Mario C. Gentil / 09.12.2022
La película española (de habla inglesa) dirigida por Rodrigo Cortés, situada en el miserable gueto de Varsovia en 1942, es una película completa, que consigue lo que pretende y que tiene pulso de principio a fin.
Me ha venido a la memoria, así de primeras, películas como Vania en la calle 32 (1994), La venus de las pieles (2013) o Bird Man (2014). Comparte con ellas lo que acostumbran estas películas que se desarrollan en una ambientación teatral: un desarrollo a tiempo real, y un constante y acertado uso del plano secuencia, que nos transporta a la esencia del teatro por la necesaria medida de la puesta en escena, y el constante movimiento o la salida y entrada de personajes. Si bien sirven también estos largos planos para unir los tres lugares espaciales en los que se divide la película (escenario, bastidores y exterior), donde de uno a otro cambia la vida.

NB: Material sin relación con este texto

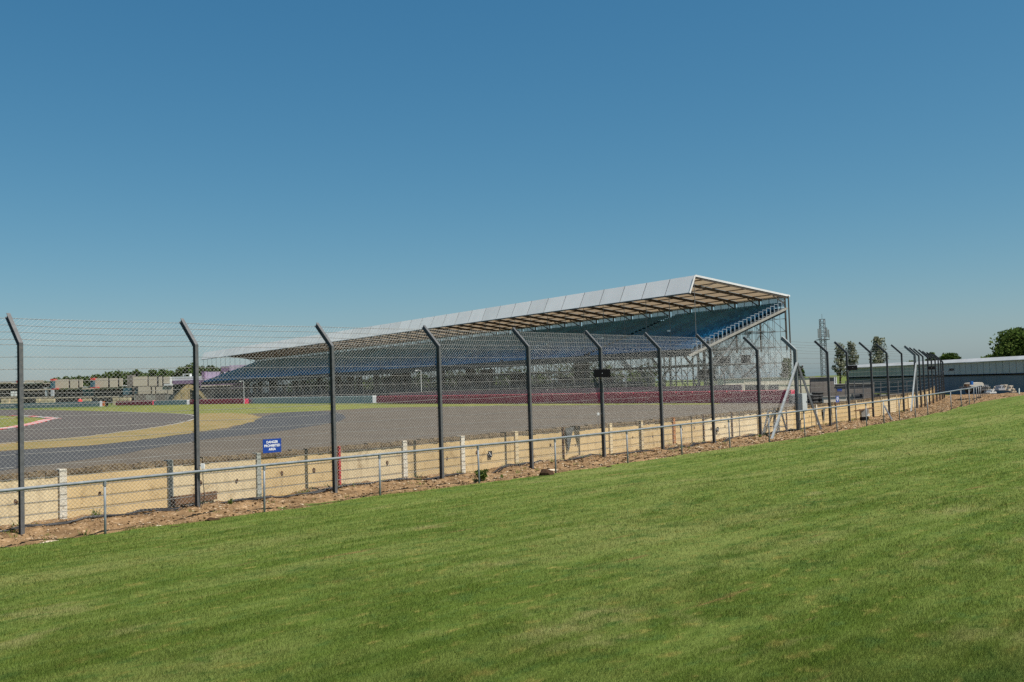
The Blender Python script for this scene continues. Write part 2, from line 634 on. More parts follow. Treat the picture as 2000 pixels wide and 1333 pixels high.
_et /= np.linalg.norm(_et, axis=1)[:, None]
_en = np.stack([_et[:, 1], -_et[:, 0]], 1)             # towards the lawn
S_AT = {"x-16": 0.0}


def edge_z(s):
    X = np.interp(s, ES, EX)
    return np.interp(X, [-16, 2, 13, 25.5, 32, 40, 52, 70], [-.07, -.05, .2, .5, .62, .85, 1.1, 1.2])


def lawn_z(x, y):
    """height of the turf"""
    x, y = np.asarray(x, float), np.asarray(y, float)
    shp = x.shape
    x, y = x.ravel(), y.ravel()
    dz = np.empty(len(x))
    for a in range(0, len(x), 4000):
        b = slice(a, a + 4000)
        d2 = (x[b, None] - EX[None, ::4]) ** 2 + (y[b, None] - EY[None, ::4]) ** 2
        k = d2.argmin(1)
        u = (x[b] - EX[::4][k]) * _en[::4][k, 0] + (y[b] - EY[::4][k]) * _en[::4][k, 1]
        s = ES[::4][k]
        z0 = edge_z(s)
        uu = np.maximum(u, 0)
        gain = .05 * np.minimum(uu, 17.5) + .02 * np.maximum(uu - 17.5, 0)
        far = np.clip((s - 45) / 25, 0, 1)
        far = far * far * (3 - 2 * far)
        gain = gain + far * .75 * (1 - np.exp(-uu / 6.0))
        dz[b] = z0 + gain + np.where(u < 0, .0, 0)
    dz += (fbm(x * .35, y * .35, 3) - .5) * .07 + (fbm(x * 1.7 + 9, y * 1.7, 2) - .5) * .02
    return dz.reshape(shp)


# lawn sheet: strips from the edge towards the camera and beyond
us = np.concatenate([np.linspace(0, 3, 16), np.linspace(3, 24, 43)[1:], np.linspace(24, 60, 19)[1:]])
ks = np.arange(0, len(EX), 2)
GX = EX[ks][:, None] + _en[ks][:, 0][:, None] * us[None]
GY = EY[ks][:, None] + _en[ks][:, 1][:, None] * us[None]
# keep the strips from folding over themselves at the far bend: clamp
wob = (fbm(GX * 1.1, GY * 1.1, 3) - .5) * .5 * np.exp(-us / .6)[None]
GX = GX + _en[ks][:, 0][:, None] * wob
GY = GY + _en[ks][:, 1][:, None] * wob
GZ = lawn_z(GX, GY)
nU, nK = len(us), len(ks)
V = np.stack([GX, GY, GZ], -1).reshape(-1, 3)
ii = (np.arange(nK - 1)[:, None] * nU + np.arange(nU - 1)[None]).ravel()
Fq = np.stack([ii, ii + 1, ii + nU + 1, ii + nU], 1)
V2 = V.copy()
skirt0 = len(V)
V = np.concatenate([V, np.stack([GX[:, 0] - _en[ks][:, 0] * .05, GY[:, 0] - _en[ks][:, 1] * .05, GZ[:, 0] - .5], -1)])
kk = np.arange(nK - 1)
Fs = np.stack([kk * nU, (kk + 1) * nU, skirt0 + kk + 1, skirt0 + kk], 1)[:, ::-1]
lawn = bpy.data.objects.new("lawn", npmesh("lawn", V, np.concatenate([Fq, Fs]), lawn_m))
lawn.data.polygons.foreach_set("use_smooth", [True] * len(lawn.data.polygons))
link(lawn)
tag(lawn, "mown green lawn sloping up from the railing in the foreground", kind="structure")

# soil strip between lawn and wall
so_s = np.arange(0, ES[len(EX) - 40], .075)
sx, sy = np.interp(so_s, ES, EX), np.interp(so_s, ES, EY)
tx, ty = np.interp(so_s, ES, _en[:, 0]), np.interp(so_s, ES, _en[:, 1])
fx = np.linspace(-16.5, 46, 700)
fpts = np.array([(Vector((x, fY(x), 0)) + fnorm(x) * (WALL_OFF + .03))[:2] for x in fx])
# pair each edge point with the wall point at the same share of the run for the first part
shareE = np.linspace(0, 1, len(so_s))
wlen = np.concatenate([[0], np.cumsum(np.hypot(*np.diff(fpts, axis=0).T))])
wx, wy = np.interp(shareE * wlen[-1], wlen, fpts[:, 0]), np.interp(shareE * wlen[-1], wlen, fpts[:, 1])
nW = 56
tt = np.linspace(-.08, 1, nW)
QX = sx[:, None] * (1 - tt) + wx[:, None] * tt
QY = sy[:, None] * (1 - tt) + wy[:, None] * tt
ez = edge_z(so_s)[:, None]
wallz = np.interp(wx, [-16, -4, 14, 40], [.08, .08, -.02, 0])[:, None]
blend = np.clip(tt, 0, 1)[None] ** .8


def soil_noise(x, y):
    return (fbm(x * .9, y * .9, 3) - .5) * .26 + (fbm(x * 4.3, y * 4.3, 3) - .5) * .12 + (fbm(x * 15, y * 15, 2) - .5) * .05


QZ = ez * (1 - blend) + wallz * blend - .035 + soil_noise(QX, QY) * np.clip(tt * 5 + .5, 0.2, 1)[None]
V = np.stack([QX, QY, QZ], -1).reshape(-1, 3)
ii = (np.arange(len(so_s) - 1)[:, None] * nW + np.arange(nW - 1)[None]).ravel()
soil = bpy.data.objects.new("soil_strip", npmesh("soil_strip", V, np.stack([ii, ii + nW, ii + nW + 1, ii + 1], 1), soil_m))
link(soil)
tag(soil, "strip of bare brown rubble soil between lawn and concrete wall", kind="structure")


def soil_z(p):
    d2 = (QX - p[0]) ** 2 + (QY - p[1]) ** 2
    return float(QZ.ravel()[d2.argmin()])


MB().sheet([(-4000, -600, -.12), (4000, -600, -.12), (4000, 5500, -.12), (-4000, 5500, -.12)]).build("ground", field_m)
tag(bpy.data.objects["ground"], kind="structure")


def sheet(name, pts, z, m, label=None, rag=0.0):
    P_ = [(Vector((q[0], q[1], z)) if isinstance(q, Vector) else gp(q[0], q[1], z)) for q in pts]
    if rag:
        out = []
        rr = random.Random(len(name))
        for a_, b_ in zip(P_, P_[1:] + P_[:1]):
            n_ = max(1, min(24, int((b_ - a_).length / .8)))
            for k_ in range(n_):
                p_ = a_.lerp(b_, k_ / n_)
                out.append(p_ + Vector((rr.uniform(-1, 1), rr.uniform(-1, 1), 0)) * rag * min(1.0, p_.y / 80))
        P_ = out
    o = MB().sheet(P_).build(name, m)
    return tag(o, label, kind="structure")


def curve(pts, n=6):
    """smooth line through photo points (Catmull-Rom)"""
    P = [np.array(p, float) for p in pts]
    P = [2 * P[0] - P[1]] + P + [2 * P[-1] - P[-2]]
    out = []
    for i in range(1, len(P) - 2):
        for k in range(n):
            t = k / n
            a, b, c, d = P[i - 1:i + 3]
            out.append(tuple(.5 * (2 * b + (c - a) * t + (2 * a - 5 * b + 4 * c - d) * t * t + (3 * b - a - 3 * c + d) * t ** 3)))
    out.append(tuple(P[-2]))
    return out


wall_line = [Vector((x, fY(x), 0)) + fnorm(x) * (WALL_OFF + .1) for x in np.linspace(-30, 46, 60)]
sheet("run_off_asphalt", [Vector((p.x, p.y)) for p in wall_line] + [Vector((52, 125)), Vector((24, 108))] +
      [(1400, 789), (1150, 789.5), (900, 790), (740, 791), (560, 794), (300, 799), (0, 800.5), (-300, 809)] + [Vector((-190, 120)), Vector((-60, -20))], 0, asph_m,
      "grey brown run-off asphalt behind the near wall")
# pieces laid over it, each a few millimetres higher
sheet("grass_verge", curve([(-120, 803), (60, 801), (200, 797), (370, 791), (480, 789.5), (730, 790), (900, 789.5), (1150, 789), (1400, 788)]) +
      curve([(1400, 790.5), (1150, 791.5), (900, 794), (740, 797), (640, 802), (480, 808.5), (380, 809), (250, 805.5), (100, 803.3), (-120, 806)]), .004, green_grass,
      "band of mown grass in front of the far barriers", rag=.4)
sheet("dark_asphalt", curve([(-200, 905), (0, 883), (200, 868), (380, 846), (450, 837), (505, 816), (560, 806), (640, 804), (668, 810), (674, 817), (660, 824), (600, 834), (520, 846), (380, 862), (200, 893), (0, 920), (-200, 950)]), .004, dark_asph,
      "dark newer asphalt strip curving across the run-off", rag=.12)
sheet("dry_verge", curve([(-160, 884), (0, 864), (130, 856), (240, 843), (330, 830), (378, 818), (385, 809), (440, 807), (485, 809), (506, 815), (490, 825), (440, 836), (380, 845), (200, 868), (0, 881), (-160, 899)]), .008, dry_grass,
      "tongue of dry yellow grass between track and dark asphalt", rag=.3)
sheet("race_track", curve([(-200, 805), (0, 801), (100, 801.5), (200, 803.5), (300, 806.5), (360, 809.5), (380, 814), (372, 820), (330, 829.5), (240, 842.5), (130, 855.5), (0, 866), (-160, 883)]), .012, track_m,
      "grey racing track curving at far left")
sheet("infield_grass", curve([(-160, 811), (0, 812.5), (40, 813.5), (70, 816), (92, 819), (70, 825), (48, 830), (0, 837.5), (-160, 858)]), .016, green_grass,
      "green infield grass inside the track corner", rag=.3)
wl = curve([(-160, 884), (0, 867), (130, 856.5), (240, 843.5), (330, 830.5), (373, 820.5), (381, 814), (362, 809.3), (300, 806.2), (200, 803.2)], 8)
wlb = [(x, y - .9) for x, y in wl]
o = MB()
a = [gp(x, y, .02) for x, y in wl]
for i in range(len(a) - 1):
    d = (a[i + 1] - a[i]).normalized() if (a[i + 1] - a[i]).length else Vector((1, 0, 0))
    n_ = Vector((-d.y, d.x, 0)) * .075
    o.add([a[i] - n_, a[i + 1] - n_, a[i + 1] + n_, a[i] + n_], [(0, 1, 2, 3)])
tag(o.build("track_edge_line", paint_w), "white painted line along the track edge", kind="structure")
kr = bpy.data.objects.new("kerb", None)
kr.location = gp(60, 828)
col.objects.link(kr)
tag(kr, "red and white painted kerb round the infield grass", kind="structure")
kp = curve([(-160, 859), (0, 838.5), (48, 831), (72, 826), (96, 819.5), (112, 818.2)], 5)
ka = [gp(x, y, .02) for x, y in kp]
for i in range(len(ka) - 1):
    d = (ka[i + 1] - ka[i])
    n_ = Vector((-d.y, d.x, 0)).normalized() * .6
    MB().prism([ka[i] - n_, ka[i + 1] - n_, ka[i + 1] + n_, ka[i] + n_], (0, 0, .05)).build("kerb_block", paint_r if i % 2 == 0 else paint_w, kr)
kp = curve([(20, 813), (60, 813.6), (92, 816.5), (112, 818.0)], 3)
ka = [gp(x, y, .022) for x, y in kp]
for i in range(len(ka) - 1):
    d = (ka[i + 1] - ka[i])
    n_ = Vector((-d.y, d.x, 0)).normalized() * .5
    MB().prism([ka[i] - n_, ka[i + 1] - n_, ka[i + 1] + n_, ka[i] + n_], (0, 0, .05)).build("kerb_block", paint_w if i % 3 else paint_r, kr)

# ------------------------------------------------------------------ near catch fence
Z = Vector((0, 0, 1))
fence = thing("catch_fence", (FENCE[1][0], FENCE[1][1], 0), "tall steel catch fence with cranked posts, cables and wire mesh along the concrete wall", "fence")
ARM = .60


def ibeam_post(x, y, z0, zb, wd, dp, arm, m, name, parent):
    d, n = fdir(x), fnorm(x)
    b = Vector((x, y, 0))
    sway = random.Random(int(x * 100)).uniform(-.006, .006)

    def prof(c, t):          # strip of thickness t centred c across, bent at the crank
        k = math.tan(R_(22.5))
        i, o_ = c + t / 2, c - t / 2
        q = .7071
        return [(o_, z0), (i, z0), (i, zb - k * i), (arm + i * q, zb + arm - i * q), (arm + o_ * q, zb + arm - o_ * q), (o_, zb - k * o_)]
    mb = MB()
    for c, t, wdt in ((-dp / 2 + .004, .009, wd), (dp / 2 - .004, .009, wd), (0, dp - .014, .008)):
        pr = prof(c, t)
        mb.prism([b + n * u + Z * v - d * (wdt / 2) + d * (sway * max(0, v)) for u, v in pr], d * wdt)
    return mb.build(name, m, parent)


THICK = {10: 1, 16: 1}
for i, (x, y, zb_, zt) in enumerate(FENCE):
    if i in THICK:
        o = ibeam_post(x, y, zb_ - .35, zt + .02, .15, .15, ARM + .03, galv_light, "post", fence)
        o["label"] = "thicker pale galvanised post with bracing struts"
    else:
        o = ibeam_post(x, y, zb_ - .35, zt, .075, .105, ARM, galv, "post", fence)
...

Son especialmente estos dos recursos (el tiempo real y el plano secuencia) los que hacen que la tensión sea sostenida, aumentada si cabe por el uso violento de la cámara, los primerísimos planos y una narración bien llevada. La doble trama que se entronca, la del suspense o la supervivencia en el gueto polaco, y la amorosa, es a mi manera de ver más mantenida por los recursos de los que el director saca mucho partido, que por el desarrollo de la historia en sí. Aunque no puedo negar que ambas consiguen conmoverme y plantean dos profundas reflexiones: La primera, el dilema de qué es mejor, si amar o ser amado (y no planteado desde un punto de vista de conveniencia, sino desde la salud moral), y el alcance del amor en una situación límite como la que aquí se vive.
La segunda, es que, en estados de miseria donde la existencia es terrible y casi insoportable, no hay nada que reconforte más, casi lo único que puede mantenernos con vida, que un aplauso, un reconocimiento por hacer aquello que amamos, y el compromiso que adquirimos con ello y con las personas que lo consumen, y a las que por algunos minutos hacemos olvidar sus problemas. Es por lo tanto un patente homenaje al mundo del teatro, en una de tantas y nunca suficientes historias de la infame invasión alemana, y más cuando está basada en una historia real.
Se inserta a veces el musical dentro de la obra de teatro, haciendo a su vez un juego de doble sentido con la historia fuera de escena. Por cierto, que la simultaneidad de ambas tramas situadas en una escena teatral me trae también reminiscencias de ¡Ay, Carmela! (1990) que a buen seguro influyó directa o indirectamente al director.
La producción es de altísima calidad, pues la ambientación destaca por su excelente cuidado, así como su vestuario. Las actuaciones van a la par del ritmo que el director le imprime a la obra, estando en todo momento a la altura, especialmente Clara Rugaard. Y la música de Víctor Reyes, es bonita y le da el tono que la película necesita.
Buen año está siendo el del cine español.